A report in The New York Times claimed that a law enforcement official is looking into the issue, reports variety.com.

The fan, identified only as “Ava”, was between the ages of 14 and 16 when the interactions, which included nudity, took place. She was one of several women accusing the singer of sexually inappropriate behaviour in an article published on Wednesday.

Through his lawyer, Andrew B. Brettler, Adams denied that he “ever engaged in inappropriate online sexual communications with someone he knew was underage”.

On Thursday, Brettler said that he had not been contacted by law enforcement.

The report said that in response to its article, FBI agents in the bureau’s New York office have begun to open a criminal investigation, citing an official who declined to be identified.

Agents from the Crimes Against Children Squad will seek to interview the woman and attempt to obtain the text messages and any other evidence.

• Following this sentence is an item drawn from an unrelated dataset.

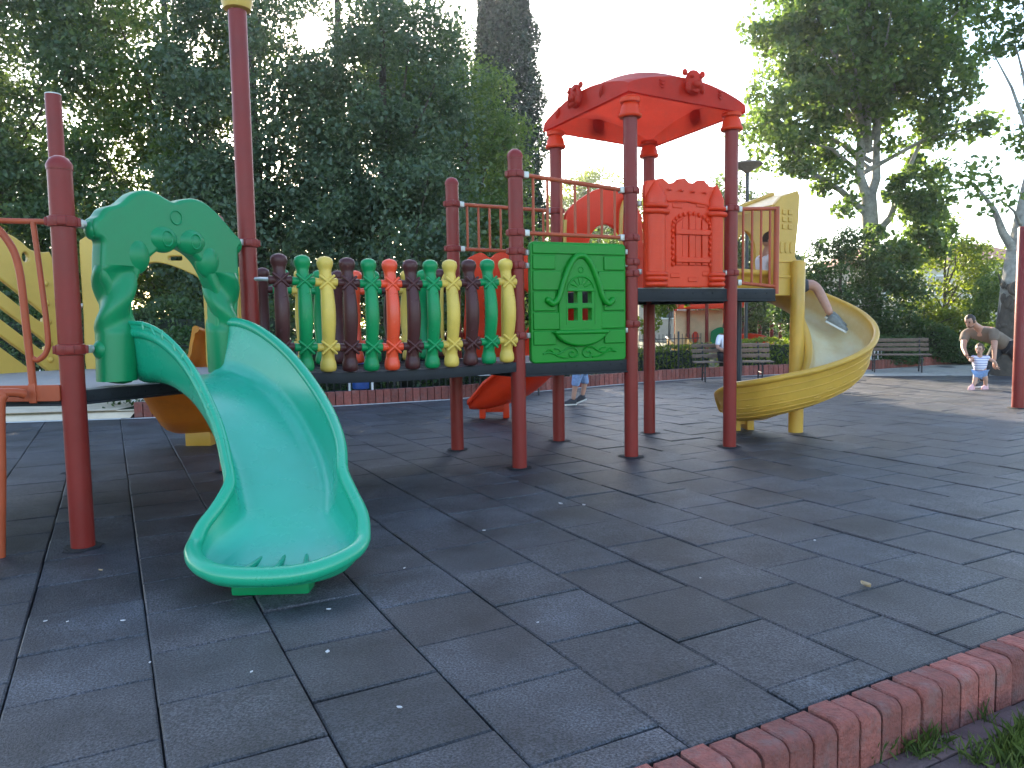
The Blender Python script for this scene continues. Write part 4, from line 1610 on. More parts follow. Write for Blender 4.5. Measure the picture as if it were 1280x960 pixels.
GT = 'dark trees behind the playground hedge'
tree('broadleaf_tree', 'dark dense tree at the far left behind the yellow slotted panel', (-12.8, 19.5), 12, [(-12.6, 19.5, 7.0, 3.4, 2.0, 4.2), (-13.5, 19, 3.6, 2.8, 2.0, 2.6), (-11.2, 18.6, 3.0, 2.0, 1.4, 2.2), (-12, 19, 4.4, 2.4, 1.4, 1.6), (-12.7, 19.2, 8.2, 2.2, 1.4, 2.4)], 350, 150, .66, .14, L_DARK, .22, group=GT)
tree('broadleaf_tree', 'dense tree behind the green entry arch, sky showing through its top', (-9.0, 20.5), 13, [(-9.0, 20.2, 8.4, 2.9, 1.9, 3.6), (-9.2, 19.4, 4.6, 2.8, 2.0, 2.7), (-8.4, 18.4, 2.6, 2.4, 1.5, 1.9)], 290, 150, .66, .135, L_MID, .2, group=GT)
tree('broadleaf_tree', 'blue green tree right behind the tall bell topped post', (-6.2, 19.0), 12, [(-6.2, 18.8, 6.9, 2.4, 2.2, 3.6), (-5.6, 17.8, 3.6, 2.5, 1.7, 2.5), (-7.2, 17.9, 3.2, 1.8, 1.6, 2.2)], 300, 155, .66, .125, L_BLUE, .2, group=GT)
tree('broadleaf_tree', 'tall tree the low sun shines through', (-4.9, 23.0), 14, [(-4.9, 23.0, 9.6, 2.7, 2.2, 3.2), (-4.0, 22.5, 6.0, 2.5, 2.0, 3.2)], 130, 120, .66, .135, L_MID, .24, group=GT, shell=.5)
tree('broadleaf_tree', 'grey green tree behind the middle of the barrel bridge', (-3.0, 18.6), 10.5, [(-3.0, 18.4, 6.2, 2.2, 2.0, 3.3), (-2.7, 17.6, 3.3, 2.2, 1.6, 2.3)], 300, 160, .62, .115, L_BLUE, .19, group=GT)
tree('broadleaf_tree', 'shorter tree behind the twin rails, left of the cypress', (-1.2, 21.5), 9.6, [(-1.3, 21.3, 6.0, 1.9, 1.8, 2.7), (-.9, 20.4, 3.0, 1.7, 1.5, 2.0)], 230, 145, .62, .12, L_MID, .16, group=GT)
tree('broadleaf_tree', 'tall tree standing between the sunlit one and the cypress', (-3.0, 25.0), 13, [(-3.1, 25, 8.2, 2.2, 2.0, 2.9), (-1.7, 25.5, 6.6, 1.8, 1.6, 2.6)], 180, 130, .68, .14, L_MID, .18, group=GT)
# second row closes the gaps low down
for k, (x, y) in enumerate(((-16.5, 27), (-12, 28), (-7.8, 28.5), (-3.8, 30), (.4, 33), (-20, 24), (-17.2, 20))):
    lab = ['back row tree second from the left end', 'back row tree glimpsed left of the green arch', 'back row tree glimpsed beside the bell topped post', 'back row tree glimpsed under the sun', 'back row tree glimpsed past the foot of the cypress', 'back row tree at the left end of the row', 'leftmost tree of the front row'][k]
    tree('broadleaf_tree', lab, (x, y), 7.5 if k < 6 else 10, [(x, y, 3.9 if k < 6 else 6.5, 2.9, 2.0, 2.8 if k < 6 else 3.6), (x, y - 1, 2.2, 2.8, 1.8, 2.0)], 120, 105, .85, .2, L_DARK, .2, nlimb=8, group='back row of dark trees')

# cypress: narrow, two leaders
root = thing('cypress_tree', 'tall narrow dark cypress with a second slimmer leader', 'tree', (-.1, 30, .1))
P = []
for cx, cy, top_, rad, n_ in ((.02, 30, 17.5, 1.30, 60000), (-.82, 29.7, 14.2, .62, 10000)):
    z = 1.0 + (top_ - 1) * rng.random(n_) ** .85
    h_ = (z - 1) / (top_ - 1)
    rad_ = rad * np.minimum(1, 1.5 * (1 - h_) ** .55) * np.minimum(1, .55 + h_ * 2.2)
    a = rng.uniform(0, 2 * np.pi, n_)
    lob = 1 + .16 * np.sin(a * 5 + z * 1.7) + .12 * np.sin(a * 3 - z * 2.9)
    q = rad_ * lob * (rng.random(n_) ** .28)
    P.append(np.stack([cx + q * np.cos(a), cy + q * np.sin(a), z], 1))
MB().tube([(0, 30, 0), (.05, 30, 7), (.02, 30, 15.5)], [.22, .15, .03], 8).tube([(-.1, 30, .3), (-.75, 29.75, 4), (-.8, 29.7, 12.5)], [.14, .1, .02], 8).build('trunk', M_BARK, root)
leaf_object('crown', np.concatenate(P), .20, L_CYP, root, aspect=.42, droop=-.9)

# trees seen past the tower
tree('broadleaf_tree', 'low dark tree behind the red arched panel of the high deck', (2.6, 28), 5.0, [(2.2, 28, 2.8, 1.5, 1.3, 1.7), (3.8, 28.2, 3.2, 1.1, 1.0, 1.6)], 130, 95, .5, .14, L_MID, .14, 10)
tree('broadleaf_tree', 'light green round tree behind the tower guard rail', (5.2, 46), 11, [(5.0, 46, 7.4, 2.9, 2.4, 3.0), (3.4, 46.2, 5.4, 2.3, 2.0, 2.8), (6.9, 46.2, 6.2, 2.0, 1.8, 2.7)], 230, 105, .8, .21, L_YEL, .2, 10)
tree('broadleaf_tree', 'small dark tree between the castle panel and the yellow hood', (7.7, 27), 6.6, [(7.7, 27, 4.5, 1.3, 1.2, 1.9), (8.3, 27, 2.6, 1.4, 1.2, 1.7)], 130, 90, .5, .14, L_DARK, .12, 10)
tree('conifer_tree', 'dark green tree behind the short maroon posts of the far playground', (9.4, 31), 5, [(9.2, 31, 2.6, 1.9, 1.4, 2.4), (11.2, 32, 2.4, 1.6, 1.4, 2.2)], 200, 90, .55, .16, L_DARK, .14, 8)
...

Federal law bars the sexual exploitation of children under 18, defining a violator as anyone who “persuades, induces, entices or coerces any minor to engage in” a visual depiction of sexually explicit conduct. Several legal experts said that decisions on whether to prosecute such cases could hinge on whether the adult reasonably believed the minor was of legal age, taking into account context from their conversations.

Adams and the girl, who is referenced only as “Ava”, engaged in “more than 3,000” sexually oriented texts, direct Twitter messages and Skype sessions when she was 15 and 16, according to the article.

Adams asked her age repeatedly – sometimes she lied, sometimes she didn’t answer, but she never provided him with proof.